Reading | ZIFT

Thursday, October 6, 2011 - 6:00pm

featuring Vladislav Todorov and translator Joseph Benatov

Zift reviews:

"Pulp fiction by a historian of ideas."—Literary Weekly (Sofia)

"...stalking its genre with the meticulousness of an assassin, while simultaneously parodying it. A novel that unfolds over a single night, in a single breath—and also reads that way... a black-and-white cinematographic vision of early-1960s Sofia by Night."—Georgi Gospodinov, author of Natural Novel

"Tongue flambé."—Kultura

"Potent stuff distilled from ugly memories, already a cult movie in Bulgaria, Zift is like a flaming shot of rotgut smuggled in from the old country."—Citypaper

Vladislav Todorov is the author of several scholarly books on modernism, political aesthetics, performing and visual arts, terrorism and global governance, including Chaotic Pendulum: Inquiries in Terrorism and Governmentality (2005), Short Paradox for the Theater and Other Figures of Life (1997), Red Square, Black Square: Organon for Revolutionary Imagination (1995) and The Adam Complex: Essays in Politics and Culture (1991). He has contributed articles and essays to journals such as The Yale Journal of Criticism, College Literature, L'infini, Neue Literatur, Likovne Besede, and elsewhere. He has served as a columnist and regular commentator for a number of major Bulgarian weekly and daily papers. His work has been translated in French, German, Russian, Hungarian, Czech, Slovenian. Zift – a Bulgarian noir – is his first novel.
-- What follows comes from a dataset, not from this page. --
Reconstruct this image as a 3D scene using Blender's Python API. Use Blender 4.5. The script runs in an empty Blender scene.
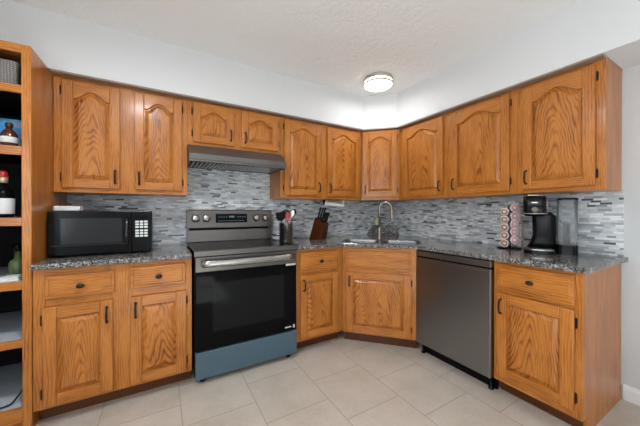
import bpy, bmesh, math, random
from mathutils import Vector, Matrix
random.seed(7)
PI = math.pi
SC = bpy.context.scene
COL = SC.collection

# ------------------------------------------------------------------ camera, world, lights, exposure
CEIL = 2.48
cam = bpy.data.cameras.new('camera')
cam.sensor_width = 36.0
cam.lens = 273.22 / 640 * 36.0
cam.clip_start = 0.02
camo = bpy.data.objects.new('camera', cam)
COL.objects.link(camo)
camo.location = (-2.5706, -2.7491, 1.2007)
camo.rotation_euler = (PI / 2 - 0.0037, 0.0, -0.5266)
SC.camera = camo

SC.view_settings.view_transform = 'Standard'
SC.view_settings.look = 'None'
SC.view_settings.gamma = 1.0
SC.view_settings.use_curve_mapping = False
SC.view_settings.exposure = 0.35

world = bpy.data.worlds.new('daylight')
SC.world = world
world.use_nodes = True
wb = world.node_tree.nodes['Background']
wb.inputs[0].default_value = (0.86, 0.93, 1.0, 1)
wb.inputs[1].default_value = 1.6


def area(name, loc, rot, sx, sy, power, color=(1, 1, 1)):
    l = bpy.data.lights.new(name, 'AREA')
    l.shape = 'RECTANGLE'
    l.size, l.size_y, l.energy, l.color = sx, sy, power, color
    o = bpy.data.objects.new(name, l)
    COL.objects.link(o)
    o.location, o.rotation_euler = loc, rot
    return o


# daylight coming in through the glazed door (rear wall) and the side window (left wall), both behind the camera
area('daylight_rear', (-1.75, -6.58, 1.25), (PI / 2, 0, 0), 2.3, 2.1, 5, (0.88, 0.95, 1.0))
area('daylight_side', (-4.03, -3.35, 1.45), (PI / 2, 0, -PI / 2), 1.7, 1.3, 34, (0.88, 0.95, 1.0))
# added sunlight through the side window, bounced off the floor to brighten the ceiling
sun = bpy.data.lights.new('sun', 'SUN')
sun.energy, sun.angle, sun.color = 44.0, 0.01, (0.76, 0.90, 1.0)
suno = bpy.data.objects.new('sun', sun)
COL.objects.link(suno)
suno.location = (-7, -3.35, 4)
suno.rotation_euler = (0, math.radians(-48), 0)
LAMP_STRENGTH = 4.0

# ------------------------------------------------------------------ materials
MATS = {}


class NT:
    """small helper around a node tree"""
    def __init__(self, name):
        self.m = bpy.data.materials.new(name)
        self.m.use_nodes = True
        self.t = self.m.node_tree
        self.b = self.t.nodes['Principled BSDF']
        MATS[name] = self.m

    def n(self, typ, **kw):
        nd = self.t.nodes.new(typ)
        for k, v in kw.items():
            if k.startswith('i_'):
                key = k[2:]
                nd.inputs[int(key) if key.isdigit() else key.replace('_', ' ')].default_value = v
            else:
                setattr(nd, k, v)
        return nd

    def l(self, a, b):
        self.t.links.new(a, b)

    def math(self, op, a, b=None, c=None):
        nd = self.t.nodes.new('ShaderNodeMath')
        nd.operation = op
        for i, v in enumerate((a, b, c)):
            if v is None:
                continue
            if isinstance(v, (int, float)):
                nd.inputs[i].default_value = v
            else:
                self.l(v, nd.inputs[i])
        return nd.outputs[0]

    def ramp(self, fac, stops, interp='LINEAR'):
        nd = self.t.nodes.new('ShaderNodeValToRGB')
        nd.color_ramp.interpolation = interp
        cr = nd.color_ramp
        while len(cr.elements) < len(stops):
            cr.elements.new(0.5)
        for e, (p, c) in zip(cr.elements, stops):
            e.position = p
            e.color = (*c, 1)
        self.l(fac, nd.inputs[0])
        return nd.outputs[0]

    def bump(self, height, strength=0.1, dist=0.01):
        nd = self.n('ShaderNodeBump')
        nd.inputs['Strength'].default_value = strength
        nd.inputs['Distance'].default_value = dist
        self.l(height, nd.inputs['Height'])
        self.l(nd.outputs[0], self.b.inputs['Normal'])

    def set(self, **kw):
        for k, v in kw.items():
            self.b.inputs[k.replace('_', ' ')].default_value = v


def plain(name, col, rough=0.5, metal=0.0, **kw):
    t = NT(name)
    t.set(Base_Color=(*col, 1), Roughness=rough, Metallic=metal, **kw)
    # faint procedural variation of the gloss
    nz = t.n('ShaderNodeTexNoise', i_Scale=35.0, i_Detail=3.0)
    tc = t.n('ShaderNodeTexCoord')
    t.l(tc.outputs['Object'], nz.inputs['Vector'])
    r = t.n('ShaderNodeMapRange')
    r.inputs['To Min'].default_value = max(rough - 0.03, 0.0)
    r.inputs['To Max'].default_value = min(rough + 0.03, 1.0)
    t.l(nz.outputs[0], r.inputs['Value'])
    t.l(r.outputs[0], t.b.inputs['Roughness'])
    return t.m


def oak(name, mode, tint=1.0, sat=1.0):
    """mode: 'v' straight vertical grain, 'h' horizontal grain, 'c' cathedral grain (flat-sawn panels)"""
    t = NT(name)
    tc = t.n('ShaderNodeTexCoord')
    oi = t.n('ShaderNodeObjectInfo')
    rnd = t.math('MULTIPLY', oi.outputs['Random'], 37.0)
    sep = t.n('ShaderNodeSeparateXYZ')
    t.l(tc.outputs['Object'], sep.inputs[0])
    X, Y, Z = sep.outputs
    if mode == 'h':
        X, Z = Z, X
    # y folded into x so that side faces (which run in y) carry the same grain
    A = t.math('ADD', X, Y)
    # large slow warp
    cmb = t.n('ShaderNodeCombineXYZ')
    t.l(t.math('ADD', t.math('MULTIPLY', A, 6.0), rnd), cmb.inputs[0])
    t.l(t.math('MULTIPLY', Z, 1.3), cmb.inputs[1])
    t.l(rnd, cmb.inputs[2])
    warp = t.n('ShaderNodeTexNoise', i_Scale=1.0, i_Detail=2.5)
    t.l(cmb.outputs[0], warp.inputs['Vector'])
    w = warp.outputs[0]
    if mode == 'c':
        off = t.math('MULTIPLY', t.math('SUBTRACT', oi.outputs['Random'], 0.5), 0.07)
        xx = t.math('ADD', A, off)
        # long pointed arches: height lines of a ridge along the board
        g = t.math('ADD', t.math('MULTIPLY', Z, 11.0), t.math('MULTIPLY', t.math('SQRT', t.math('ADD', t.math('MULTIPLY', xx, xx), 0.0004)), 70.0))
        g = t.math('ADD', g, t.math('MULTIPLY', w, 15.0))
        freq = 6.283
    else:
        g = t.math('ADD', t.math('MULTIPLY', A, 75.0), t.math('MULTIPLY', w, 7.0))
        g = t.math('ADD', g, t.math('MULTIPLY', Z, 1.0))
        freq = 6.283
    s = t.math('SINE', t.math('MULTIPLY', t.math('ADD', g, rnd), freq))
    s = t.math('MULTIPLY_ADD', s, 0.5, 0.5)
    s = t.math('POWER', s, 3.0)
    # broad patches where the figure fades
    c3 = t.n('ShaderNodeCombineXYZ')
    t.l(t.math('ADD', t.math('MULTIPLY', A, 14.0), rnd), c3.inputs[0])
    t.l(t.math('MULTIPLY', Z, 3.0), c3.inputs[1])
    fade = t.n('ShaderNodeTexNoise', i_Scale=1.0, i_Detail=1.0)
    t.l(c3.outputs[0], fade.inputs['Vector'])
    fd = t.n('ShaderNodeMapRange', i_From_Min=0.32, i_From_Max=0.62)
    t.l(fade.outputs[0], fd.inputs['Value'])
    s = t.math('MULTIPLY', s, t.math('MULTIPLY_ADD', fd.outputs[0], 0.75, 0.25))
    # pores: very stretched noise
    c2 = t.n('ShaderNodeCombineXYZ')
    t.l(t.math('MULTIPLY', A, 420.0), c2.inputs[0])
    t.l(t.math('ADD', t.math('MULTIPLY', Z, 13.0), rnd), c2.inputs[1])
    t.l(rnd, c2.inputs[2])
    por = t.n('ShaderNodeTexNoise', i_Scale=1.0, i_Detail=2.0)
    t.l(c2.outputs[0], por.inputs['Vector'])
    pr = t.n('ShaderNodeMapRange', i_From_Min=0.45, i_From_Max=0.75)
    t.l(por.outputs[0], pr.inputs['Value'])
    grain = t.math('ADD', t.math('MULTIPLY', s, 0.62 if mode == 'c' else 0.42), t.math('MULTIPLY', pr.outputs[0], 0.5))
    grain = t.math('ADD', grain, t.math('MULTIPLY', t.math('SUBTRACT', fade.outputs[0], 0.5), 0.5))
    col = t.ramp(grain, [(0.0, (0.53 * tint, 0.200 * tint * sat, 0.037 * tint * sat)),
                         (0.28, (0.415 * tint, 0.136 * tint * sat, 0.020 * tint * sat)),
                         (0.65, (0.235 * tint, 0.067 * tint * sat, 0.009 * tint * sat)),
                         (1.0, (0.125 * tint, 0.031 * tint * sat, 0.004 * tint * sat))])
    t.l(col, t.b.inputs['Base Color'])
    t.set(Roughness=0.34, Coat_Weight=0.22, Coat_Roughness=0.16, Specular_IOR_Level=0.32)
    t.bump(grain, 0.12, 0.002)
    return t.m


oak('oak', 'v')
oak('oak_horizontal', 'h')
oak('oak_panel', 'c')
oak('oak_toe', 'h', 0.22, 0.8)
oak('walnut', 'v', 0.15, 0.62)

# painted surfaces
t = NT('wall_paint')
nz = t.n('ShaderNodeTexNoise', i_Scale=180.0, i_Detail=2.0)
t.set(Base_Color=(0.71, 0.715, 0.72, 1), Roughness=0.75)
t.bump(nz.outputs[0], 0.05, 0.003)
t = NT('wall_paint_grey')
nz = t.n('ShaderNodeTexNoise', i_Scale=180.0, i_Detail=2.0)
t.set(Base_Color=(0.59, 0.595, 0.60, 1), Roughness=0.75)
t.bump(nz.outputs[0], 0.05, 0.003)
t = NT('ceiling_texture')
tc = t.n('ShaderNodeTexCoord')
nz = t.n('ShaderNodeTexNoise', i_Scale=30.0, i_Detail=5.0, i_Roughness=0.6)
t.l(tc.outputs['Object'], nz.inputs['Vector'])
t.set(Base_Color=(0.90, 0.90, 0.90, 1), Roughness=0.85)
t.bump(t.ramp(nz.outputs[0], [(0.42, (0, 0, 0)), (0.6, (1, 1, 1))]), 0.35, 0.006)
plain('trim_white', (0.80, 0.80, 0.80), 0.4)

# floor tile: square tiles, every other column staggered by half
t = NT('floor_tile')
tc = t.n('ShaderNodeTexCoord')
sep = t.n('ShaderNodeSeparateXYZ')
t.l(tc.outputs['Object'], sep.inputs[0])
cmb = t.n('ShaderNodeCombineXYZ')
t.l(t.math('ADD', sep.outputs[1], 0.848 + 4.125), cmb.inputs[0])
t.l(t.math('ADD', sep.outputs[0], 1.643 + 4.125 + 4.125), cmb.inputs[1])
br = t.n('ShaderNodeTexBrick', offset=0.5, offset_frequency=2, squash=1.0)
br.inputs['Scale'].default_value = 1.0
br.inputs['Mortar Size'].default_value = 0.0032
br.inputs['Mortar Smooth'].default_value = 0.2
br.inputs['Bias'].default_value = 0.0
br.inputs['Brick Width'].default_value = 0.4125
br.inputs['Row Height'].default_value = 0.4125
br.inputs['Color1'].default_value = (0.0, 0.0, 0.0, 1)
br.inputs['Color2'].default_value = (1, 1, 1, 1)
br.inputs['Mortar'].default_value = (0.5, 0.5, 0.5, 1)
t.l(cmb.outputs[0], br.inputs['Vector'])
nz = t.n('ShaderNodeTexNoise', i_Scale=5.0, i_Detail=6.0, i_Roughness=0.62)
t.l(tc.outputs['Object'], nz.inputs['Vector'])
nz2 = t.n('ShaderNodeTexNoise', i_Scale=60.0, i_Detail=4.0)
t.l(tc.outputs['Object'], nz2.inputs['Vector'])
v = t.math('ADD', t.math('MULTIPLY', nz.outputs[0], 0.7), t.math('MULTIPLY', nz2.outputs[0], 0.3))
v = t.math('ADD', v, t.math('MULTIPLY', t.math('SUBTRACT', br.outputs['Color'], 0.5), 0.10))
tile = t.ramp(v, [(0.30, (0.46, 0.402, 0.335)), (0.5, (0.55, 0.485, 0.415)), (0.72, (0.62, 0.555, 0.485))])
mx = t.n('ShaderNodeMixRGB')
t.l(br.outputs['Fac'], mx.inputs[0])
t.l(tile, mx.inputs[1])
mx.inputs[2].default_value = (0.36, 0.315, 0.27, 1)
t.l(mx.outputs[0], t.b.inputs['Base Color'])
t.set(Roughness=0.38)
t.bump(t.math('SUBTRACT', t.math('MULTIPLY', nz.outputs[0], 0.15), br.outputs['Fac']), 0.25, 0.002)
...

Joseph Benatov holds a doctorate in comparative literature and literary theory from the University of Pennsylvania. His dissertation is entitled "Looking in the Iron Mirror: Eastern Europe in the American Imaginary, 1958-2001." He has also written on Jewish identity politics in Philip Roth's early fiction; the sensationalism of U.S. representations of life behind the Iron Curtain; and competing national narratives of the saving of the Bulgarian Jews during World War II. Dr. Benatov has taught literature and Hebrew for a number of years and has also translated Israeli poetry and drama, including two plays by Hanoch Levin, staged to wide acclaim in Sofia, Bulgaria. Most recently, he translated Martin McDonagh's latest play, "A Behanding in Spokane," set to premiere at the Bulgarian National Theater this fall.